Pour nous, la relation avec la clientèle ne se termine pas après la transaction. Comme nos vêtements sont garantis, nous prenons en charge les réparations en cas d’usure prématurée d’un morceau, et c’est avec plaisir que nous remplacerons un bouton égaré. Nous pouvons aussi réparer les vêtements qui ont été abîmés, par exemple lors d’une chute à vélo. Il nous arrive même de leur donner une seconde vie afin qu’ils répondent aux nouveaux besoins de leur propriétaire. Dernièrement, une cliente nous a rapporté une robe en expliquant qu’elle n’en portait plus vraiment. Avec sa robe, nous lui avons confectionné un haut ainsi qu’un short pour son enfant. Dans toutes les situations, nous tentons de trouver une solution pour prolonger la vie des morceaux atelier b. Nous créons des vêtements durables, mais nous souhaitons également établir des relations durables avec notre clientèle, qui comprend rapidement que nous ne sommes pas là uniquement pour clore des ventes.

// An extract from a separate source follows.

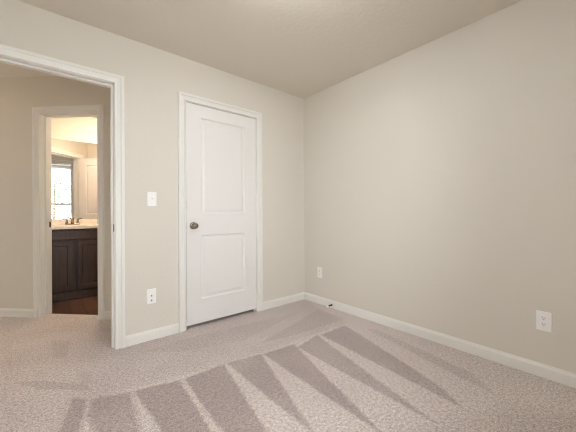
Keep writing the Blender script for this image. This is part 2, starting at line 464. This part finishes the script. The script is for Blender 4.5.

Selon vous, qu’est-ce qui explique le succès d’atelier b depuis près de 15 ans?
Nous sommes toujours en train de trouver de nouvelles façons d’innover, et comme nous partageons le fruit de nos recherches avec notre communauté, je crois que ça fait en sorte que notre clientèle demeure intéressée. Nous nous penchons actuellement sur les teintures végétales en plus de travailler sur notre projet de recyclage de retailles et d’économie circulaire. Nous sommes plus qu’une marque de vêtements, nous sommes une entreprise d’innovation, et les gens voient que nous sommes réellement engagées dans le changement de notre industrie.